(PROBLEM TO SOLVE):
Each record below should be output verbatim, without pictures.

++++++

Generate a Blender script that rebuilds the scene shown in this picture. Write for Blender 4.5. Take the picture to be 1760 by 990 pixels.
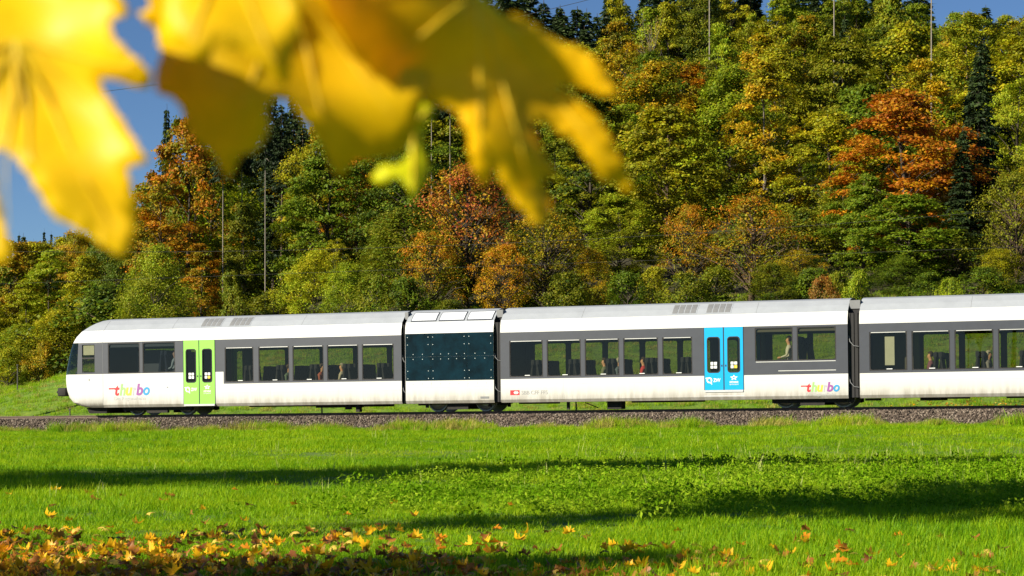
import bpy, bmesh, math, random
import numpy as np
from mathutils import Matrix, Vector
from mathutils.geometry import delaunay_2d_cdt

R = math.radians
scene = bpy.context.scene
COL = scene.collection
for o in list(bpy.data.objects):
    bpy.data.objects.remove(o)

# ------------------------------------------------------------------ camera, sky, sun, exposure
EYE = 1.2
FPX, CX, HY = 3430.0, 880.0, 685.0            # focal length and horizon measured on the 1760 px photograph
cam_d = bpy.data.cameras.new('camera')
cam = bpy.data.objects.new('camera', cam_d)
COL.objects.link(cam)
cam.location = (0, 0, EYE)
cam.rotation_euler = (R(90), 0, 0)
cam_d.sensor_width = 36.0
cam_d.lens = FPX / 1760 * 36.0
cam_d.shift_y = (HY - 495.0) / 1760.0
cam_d.clip_start = 0.05
cam_d.clip_end = 6000
cam_d.dof.use_dof = True
cam_d.dof.focus_distance = 75.0
cam_d.dof.aperture_fstop = 12.5
scene.camera = cam

SUN_AZ, SUN_EL = 60.0, 27.0                   # light heads 60 deg to the right of the view direction
SUN_H = (math.sin(R(SUN_AZ)), math.cos(R(SUN_AZ)))
world = bpy.data.worlds.new('World')
scene.world = world
world.use_nodes = True
wn = world.node_tree
bg = wn.nodes['Background']
sky = wn.nodes.new('ShaderNodeTexSky')
sky.sky_type = 'NISHITA'
sky.sun_disc = False
sky.sun_elevation = R(SUN_EL)
sky.sun_rotation = R(180 + SUN_AZ)
sky.altitude = 2600
sky.air_density = 1.0
sky.dust_density = 0.0
sky.ozone_density = 6.0
wn.links.new(sky.outputs['Color'], bg.inputs['Color'])
bg.inputs['Strength'].default_value = 0.05

sd = bpy.data.lights.new('sun', 'SUN')
sd.energy = 5.0
sd.angle = R(0.53)
sd.color = (1.0, 0.91, 0.74)
sun = bpy.data.objects.new('sun', sd)
COL.objects.link(sun)
sdir = Vector((SUN_H[0] * math.cos(R(SUN_EL)), SUN_H[1] * math.cos(R(SUN_EL)), -math.sin(R(SUN_EL))))
sun.rotation_euler = sdir.to_track_quat('-Z', 'Y').to_euler()
sun.location = (-60, -40, 60)

vs = scene.view_settings
vs.view_transform = 'Standard'
vs.look = 'None'
vs.gamma = 1.0
vs.exposure = 0.9
vs.use_curve_mapping = False
scene.cycles.max_bounces = 8
scene.cycles.transparent_max_bounces = 16

# ------------------------------------------------------------------ helpers
rng = np.random.default_rng(7)
OFF = Vector((0, 0, 0))


def tag(o, label=None, cat=None, group=None, kind=None):
    if label: o['label'] = label
    if cat: o['category'] = cat
    if group: o['group'] = group
    if kind: o['kind'] = kind
    return o


def link(o, parent=None):
    COL.objects.link(o)
    if parent is not None:
        o.parent = parent
    return o


def empty(name, mat=None, loc=None):
    o = bpy.data.objects.new(name, None)
    o.empty_display_size = 0.2
    COL.objects.link(o)
    if mat is not None: o.matrix_world = mat
    if loc is not None: o.location = loc
    return o


def np_mesh(name, verts, faces_flat, nper, mats, midx=None, smooth=False, attrs=None):
    """verts (N,3); faces_flat int array with constant nper vertices per face"""
    me = bpy.data.meshes.new(name)
    verts = np.asarray(verts, dtype=np.float32)
    ff = np.asarray(faces_flat, dtype=np.int32).ravel()
    nf = len(ff) // nper
    me.vertices.add(len(verts))
    me.vertices.foreach_set('co', verts.ravel())
    me.loops.add(len(ff))
    me.loops.foreach_set('vertex_index', ff)
    me.polygons.add(nf)
    me.polygons.foreach_set('loop_start', np.arange(nf, dtype=np.int32) * nper)
    me.polygons.foreach_set('loop_total', np.full(nf, nper, dtype=np.int32))
    if midx is not None:
        me.polygons.foreach_set('material_index', np.asarray(midx, dtype=np.int32))
    me.polygons.foreach_set('use_smooth', np.full(nf, smooth, dtype=bool))
    for m in mats: me.materials.append(m)
    if attrs:
        for k, v in attrs.items():
            a = me.attributes.new(k, 'FLOAT', 'FACE')
            a.data.foreach_set('value', np.asarray(v, dtype=np.float32))
    me.update(calc_edges=True)
    return me


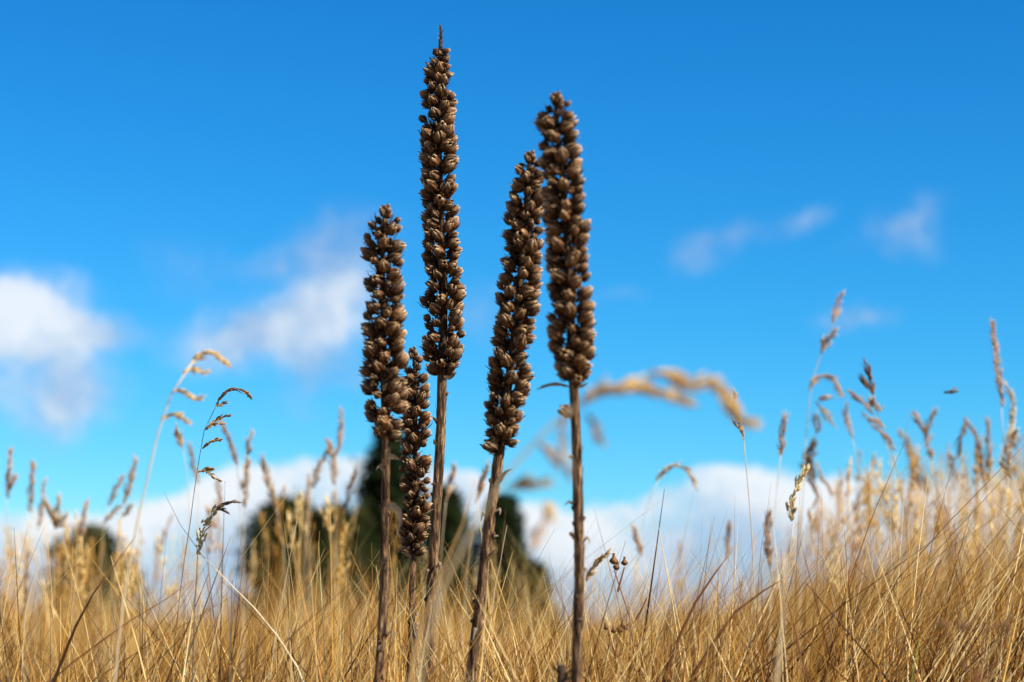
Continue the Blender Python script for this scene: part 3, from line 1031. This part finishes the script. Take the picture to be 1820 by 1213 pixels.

++++++

(FINAL RESULT):
Generate a Blender script that rebuilds the scene shown in this picture. Write for Blender 4.5. Take the picture to be 1760 by 990 pixels.
import bpy, bmesh, math, random
import numpy as np
from mathutils import Matrix, Vector
from mathutils.geometry import delaunay_2d_cdt

R = math.radians
scene = bpy.context.scene
COL = scene.collection
for o in list(bpy.data.objects):
    bpy.data.objects.remove(o)

# ------------------------------------------------------------------ camera, sky, sun, exposure
EYE = 1.2
FPX, CX, HY = 3430.0, 880.0, 685.0            # focal length and horizon measured on the 1760 px photograph
cam_d = bpy.data.cameras.new('camera')
cam = bpy.data.objects.new('camera', cam_d)
COL.objects.link(cam)
cam.location = (0, 0, EYE)
cam.rotation_euler = (R(90), 0, 0)
cam_d.sensor_width = 36.0
cam_d.lens = FPX / 1760 * 36.0
cam_d.shift_y = (HY - 495.0) / 1760.0
cam_d.clip_start = 0.05
cam_d.clip_end = 6000
cam_d.dof.use_dof = True
cam_d.dof.focus_distance = 75.0
cam_d.dof.aperture_fstop = 12.5
scene.camera = cam

SUN_AZ, SUN_EL = 60.0, 27.0                   # light heads 60 deg to the right of the view direction
SUN_H = (math.sin(R(SUN_AZ)), math.cos(R(SUN_AZ)))
world = bpy.data.worlds.new('World')
scene.world = world
world.use_nodes = True
wn = world.node_tree
bg = wn.nodes['Background']
sky = wn.nodes.new('ShaderNodeTexSky')
sky.sky_type = 'NISHITA'
sky.sun_disc = False
sky.sun_elevation = R(SUN_EL)
sky.sun_rotation = R(180 + SUN_AZ)
sky.altitude = 2600
sky.air_density = 1.0
sky.dust_density = 0.0
sky.ozone_density = 6.0
wn.links.new(sky.outputs['Color'], bg.inputs['Color'])
bg.inputs['Strength'].default_value = 0.05

sd = bpy.data.lights.new('sun', 'SUN')
sd.energy = 5.0
sd.angle = R(0.53)
sd.color = (1.0, 0.91, 0.74)
sun = bpy.data.objects.new('sun', sd)
COL.objects.link(sun)
sdir = Vector((SUN_H[0] * math.cos(R(SUN_EL)), SUN_H[1] * math.cos(R(SUN_EL)), -math.sin(R(SUN_EL))))
sun.rotation_euler = sdir.to_track_quat('-Z', 'Y').to_euler()
sun.location = (-60, -40, 60)

vs = scene.view_settings
vs.view_transform = 'Standard'
vs.look = 'None'
vs.gamma = 1.0
vs.exposure = 0.9
vs.use_curve_mapping = False
scene.cycles.max_bounces = 8
scene.cycles.transparent_max_bounces = 16

# ------------------------------------------------------------------ helpers
rng = np.random.default_rng(7)
OFF = Vector((0, 0, 0))


def tag(o, label=None, cat=None, group=None, kind=None):
    if label: o['label'] = label
    if cat: o['category'] = cat
    if group: o['group'] = group
    if kind: o['kind'] = kind
    return o


def link(o, parent=None):
    COL.objects.link(o)
    if parent is not None:
        o.parent = parent
    return o


def empty(name, mat=None, loc=None):
    o = bpy.data.objects.new(name, None)
    o.empty_display_size = 0.2
    COL.objects.link(o)
    if mat is not None: o.matrix_world = mat
    if loc is not None: o.location = loc
    return o


def np_mesh(name, verts, faces_flat, nper, mats, midx=None, smooth=False, attrs=None):
    """verts (N,3); faces_flat int array with constant nper vertices per face"""
    me = bpy.data.meshes.new(name)
    verts = np.asarray(verts, dtype=np.float32)
    ff = np.asarray(faces_flat, dtype=np.int32).ravel()
    nf = len(ff) // nper
    me.vertices.add(len(verts))
    me.vertices.foreach_set('co', verts.ravel())
    me.loops.add(len(ff))
    me.loops.foreach_set('vertex_index', ff)
    me.polygons.add(nf)
    me.polygons.foreach_set('loop_start', np.arange(nf, dtype=np.int32) * nper)
    me.polygons.foreach_set('loop_total', np.full(nf, nper, dtype=np.int32))
    if midx is not None:
        me.polygons.foreach_set('material_index', np.asarray(midx, dtype=np.int32))
    me.polygons.foreach_set('use_smooth', np.full(nf, smooth, dtype=bool))
    for m in mats: me.materials.append(m)
    if attrs:
        for k, v in attrs.items():
            a = me.attributes.new(k, 'FLOAT', 'FACE')
            a.data.foreach_set('value', np.asarray(v, dtype=np.float32))
    me.update(calc_edges=True)
    return me


Continue the Blender Python script for this scene: part 3, from line 1031. This part finishes the script. Take the picture to be 1820 by 1213 pixels.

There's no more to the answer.